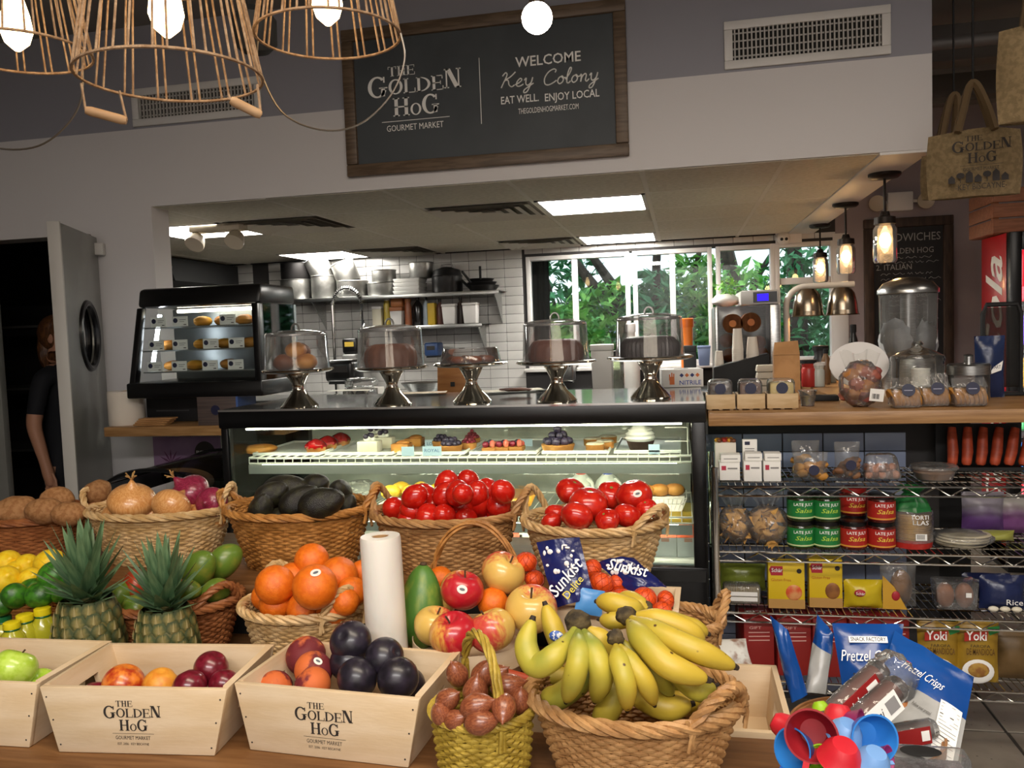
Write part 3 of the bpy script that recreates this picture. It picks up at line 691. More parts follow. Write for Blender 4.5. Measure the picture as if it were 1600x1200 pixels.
o = mk('paper_sheets', MB().grid(lambda u, v: (-.1+.2*u, -.02+.16*v, .004+.006*sin(u*4+v*3)), 8, 6), PAPER, loc=((x0+x1)/2, 3.34, z1+.004)); tag(o, 'loose white paper sheet lying over the striped carton', 'paper')
# curved glass freezer in front of the poster
x0, x1, z0, z1 = span(172, 728, 352, 810, 3.05)
t = thing('glass_top_freezer', 'low freezer with dark curved glass lid behind the onion basket', 'freezer', ((x0+x1)/2, 3.05, 0)); w_ = (x1-x0)/2
mk('body', MB().box(-w_, w_, -.1, .45, 0, z1-.18), mat('freezer_grey', '6f7274', rough=.4), t, bevel=.01)
def lidf(u, v): a = pi*(.5+.46*(u*2-1)*-1); return (w_*cos(a)*1.0, -.1+.55*v, z1-.18+.18*sin(a)**.8)
mk('curved_lid', MB().grid(lidf, 24, 3), clear('smoked_glass', '6d7a7c', .04, 1.5), t); [mk('lid_edge', MB().tube([lidf(i/23, e) for i in range(24)], .008, 6), BLACK, t) for e in (0, 1)]
# ------------------------------------------------------------ bakery display case
yk1 = 3.56
zg = A(1000, 884, YF).z
t = thing('bakery_case', 'long black-framed refrigerated glass case full of cakes and pastries', 'display case', (0, 0, 0)); CASE = t
mk('base', MB().box(XK0, XK1, YF-.01, yk1, .0, zg), BLACK, t, bevel=.006)
mk('kick_rail', MB().box(XK0+.01, XK1-.01, YF-.016, YF-.01, zg-.05, zg-.01), mat('dark_chrome', '4b4d4f', rough=.2, metal=1), t)
tb = A(740, 664, YF).z
mk('top_rim', MB().box(XK0-.004, XK1+.004, YF-.02, YF+.06, tb, ZK-.004).box(XK0-.004, XK0+.05, YF+.06, yk1, tb, ZK-.004).box(XK1-.05, XK1+.004, YF+.06, yk1, tb, ZK-.004).box(XK0+.05, XK1-.05, yk1-.05, yk1, tb, ZK-.004), BLACK, t, bevel=.006)
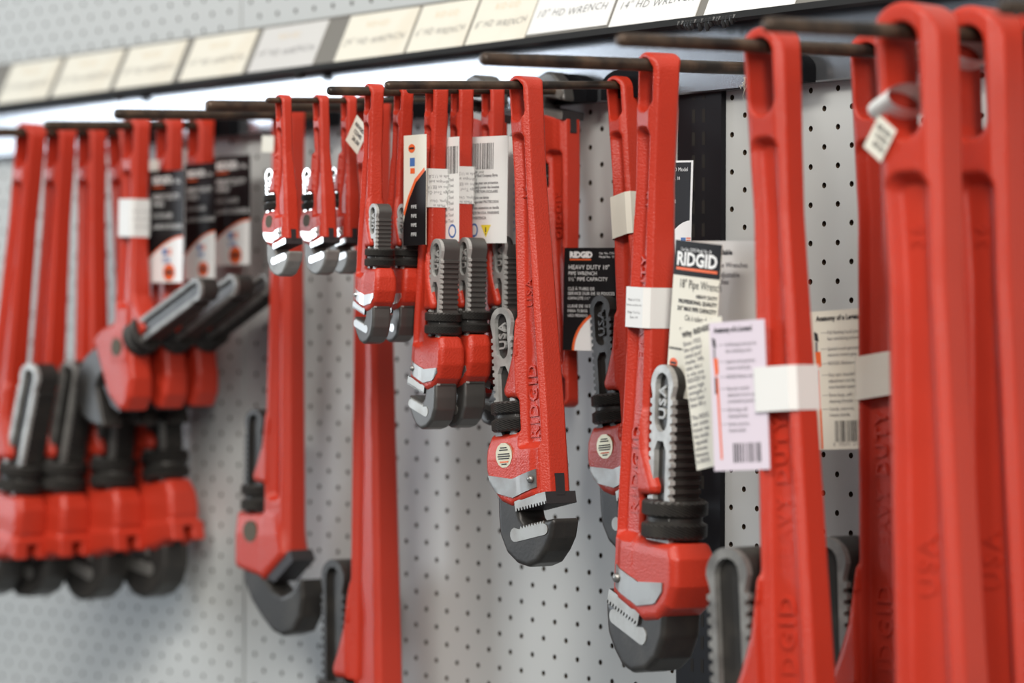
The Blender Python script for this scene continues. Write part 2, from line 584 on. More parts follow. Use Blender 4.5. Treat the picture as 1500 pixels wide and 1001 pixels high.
    # heel jaw
    if style == 'straight':
        x0, x1, n = -0.68 * S, Wb / 2 + 0.05 * S, 11
        pts = [(x0, 0.30 * S), (x0, 0.03 * S)]
        st = (x1 - x0) / n
        for k in range(n):
            pts += [(x0 + st * (k + 0.1), -0.02 * S), (x0 + st * (k + 0.45), -0.02 * S), (x0 + st * (k + 0.6), 0.06 * S), (x0 + st * (k + 0.9), 0.06 * S)]
        pts += [(x1, -0.02 * S), (x1, 0.30 * S)]
        pts = [rot2(p, (0, 0), tilt) for p in pts]
        mb = MB().prism(pts, -0.53 * S, 0.53 * S, 'steel' if plate != 'chrome' else 'chrome', 'dark')
        zz = (x1) * tt
        mb.box((Wb / 2 - 0.2 * S, -0.15 * S, 0.20 * S + zz), (Wb / 2 + 0.035 * S, 0.15 * S, 0.74 * S + zz), 'dark')
        mb.box((Wb / 2 - 0.1 * S, -0.16 * S, 0.70 * S + zz), (Wb / 2 + 0.015 * S, 0.16 * S, 0.78 * S + zz), 'ink')
        fin(mb, 'heel_jaw')
    elif style == 'end':
        pts = [(-0.25, -0.02), (0.05, -0.10), (0.95, 0.62), (0.78, 0.92), (0.58, 0.80), (-0.30, 0.09)]
        fin(MB().prism([(x * S, y * S) for x, y in pts], -0.45 * S, 0.45 * S, 'dark'), 'heel_jaw')
    else:
        pts = [(-0.1, 0.15), (-0.05, -0.12), (0.85, 0.12), (1.25, 0.55), (1.1, 0.68), (0.4, 0.25)]
        fin(MB().prism([(x * S, y * S) for x, y in pts], -0.42 * S, 0.42 * S, 'dark'), 'heel_jaw')
    # knurled adjusting nut
    R, z0, z1 = 0.68 * S, nz0, nz1
    rows = [(0.55, 0)] + [(0.93, 0.0)] + [(1.0, 0.06 + 0.034 * k) for k in range(10)] + [(0.90, 0.42), (0.86, 0.45), (0.86, 0.55), (0.90, 0.58)] + \
           [(1.0, 0.63 + 0.034 * k) for k in range(10)] + [(0.93, 1.0), (0.55, 1.0)]
    n = 60
    vs, fs = [], []
    for j, (rr_, t) in enumerate(rows):
        for k in range(n):
            bumpr = 0.975 + 0.045 * ((k + j) % 2) if rr_ == 1.0 else 1
            ang = 2 * math.pi * k / n
            vs.append((usx + R * rr_ * bumpr * math.cos(ang), R * rr_ * bumpr * math.sin(ang), z0 + (z1 - z0) * t))
    for j in range(len(rows) - 1):
        for k in range(n):
            fs.append((j * n + k, j * n + (k + 1) % n, (j + 1) * n + (k + 1) % n, (j + 1) * n + k))
    fin(MB().add(vs, fs, nutmat), 'adjusting_nut')
    # spring plate, rivet and medallion on the front of the housing
    if plate and style == 'straight':
        ub = [-1.66, -0.70, 0.26]
        tw, bw = [0.98, 0.80, 0.98], [0.56, 0.30, 0.50]
        nu, nv = 24, 5
        vs, fs = [], []
        for i in range(nu + 1):
            u = (ub[0] + (ub[2] - ub[0]) * i / nu)
            hi_ = np.interp(u, ub, tw)
            lo_ = np.interp(u, ub, bw)
            if u < -1.4:
                lo_ += (-1.4 - u) * 0.9
            for j in range(nv + 1):
                w = lo_ + (hi_ - lo_) * j / nv
                w += tt * u * 0.35
                fv = min(front(u * S + hx, w * S + hw), -0.30 * S)
                vs.append((u * S, fv - 0.035 * S, w * S))
        for i in range(nu):
            for j in range(nv):
                q = i * (nv + 1) + j
                fs.append((q, q + nv + 1, q + nv + 2, q + 1))
        nn = len(vs)
        ring = [j for j in range(nv, -1, -1)] + [i * (nv + 1) for i in range(1, nu + 1)] + [nu * (nv + 1) + j for j in range(1, nv + 1)] + \
               [i * (nv + 1) + nv for i in range(nu - 1, 0, -1)]
        mb = MB().add(vs, fs, plate)
        mb.add([vs[i] for i in ring] + [(vs[i][0], vs[i][1] + 0.12 * S, vs[i][2]) for i in ring],
               [(i, i + len(ring), (i + 1) % len(ring) + len(ring), (i + 1) % len(ring)) for i in range(len(ring))], plate)
        fin(mb, 'spring_plate', None, True, 40)
        if rivet:
            ru, rw = 0.10 * S, (0.72 + tt * 0.035) * S
            rv = front(ru + hx, rw + hw) - 0.05 * S
            vs, fs = [], []
            for j, (r_, d_) in enumerate([(0.105, 0.0), (0.10, -0.045), (0.07, -0.075), (0.0, -0.085)]):
                for k in range(12):
                    t = 2 * math.pi * k / 12
                    vs.append((ru + r_ * S * math.cos(t), rv + d_ * S, rw + r_ * S * math.sin(t)))
            for j in range(3):
                for k in range(12):
                    fs.append((j * 12 + k, j * 12 + (k + 1) % 12, (j + 1) * 12 + (k + 1) % 12, (j + 1) * 12 + k))
            fin(MB().add(vs, fs, plate), 'rivet', 'spring_plate', True)
    if medal:
        mu, mw, mr = (-1.0 * S, 1.42 * S * sq, 0.33 * S)
        lx = loc((mu, 0, mw))
        mv = min(front(-lx[0] if flip else lx[0], lx[2]), -0.3 * S) - 0.02 * S
        pts = [(mu + mr * math.cos(t) * (1.0 + 0.03 * (i % 2)), mw + mr * math.sin(t) * (1.0 + 0.03 * (i % 2))) for i, t in enumerate([2 * math.pi * i / 24 for i in range(24)])]
        fin(MB().prism(pts, mv, mv + 0.12 * S, medal), 'medallion')
        mb = MB()
        if medal == 'medal':
            for i, (dz, hw_, mm) in enumerate([(0.2, 0.13, 'ink'), (0.14, 0.17, 'ink'), (0.03, 0.23, 'ink'), (-0.03, 0.25, 'ink'), (-0.09, 0.22, 'ink'), (-0.18, 0.17, 'orange'), (-0.24, 0.1, 'ink')]):
                mb.box((mu - hw_ * S, mv - 0.012 * S, mw + (dz - 0.017) * S), (mu + hw_ * S, mv, mw + (dz + 0.017) * S), mm)
            fin(mb, 'medallion_print', 'medallion')
    # raised casting letters in the recess (text, distance below peg, size)
    if letters:
        for s_, dz, sz in letters:
            mb = MB()
            fv = front(0, -dz) - 0.015
            put_text(mb, s_, sz, (sz * 0.36, fv + 0.01, -dz), (0, 0, 1), (-1, 0, 0), 'red', spacing=1.25, extrude=0.03, bold=0.006, align='CENTER')
            parts.append(('casting_letters', mb.mesh(name + '_letters'), 'body'))
    info = dict(nut=loc((usx, 0, (nz0 + nz1) / 2)), parts=parts, W=W, T=T, H=H, S=S, kn=[float(x) for x in kn], flip=flip)
    return info


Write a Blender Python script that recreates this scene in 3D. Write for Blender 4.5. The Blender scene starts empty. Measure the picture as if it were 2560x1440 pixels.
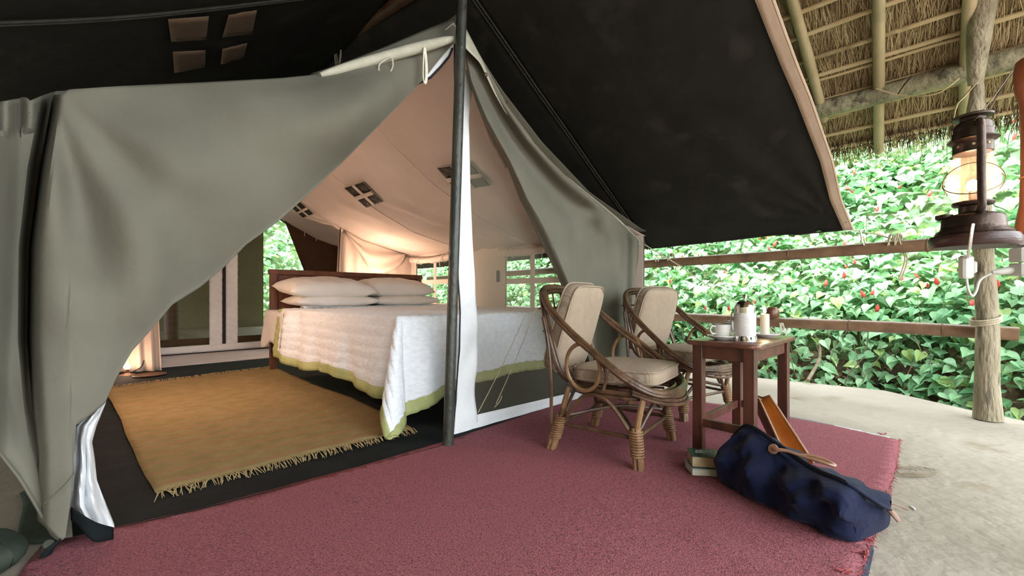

(DIRECTIONS): How many lines in the data contain the string "Python"? Respond with the number only.

(EXERCISE RESPONSE): 2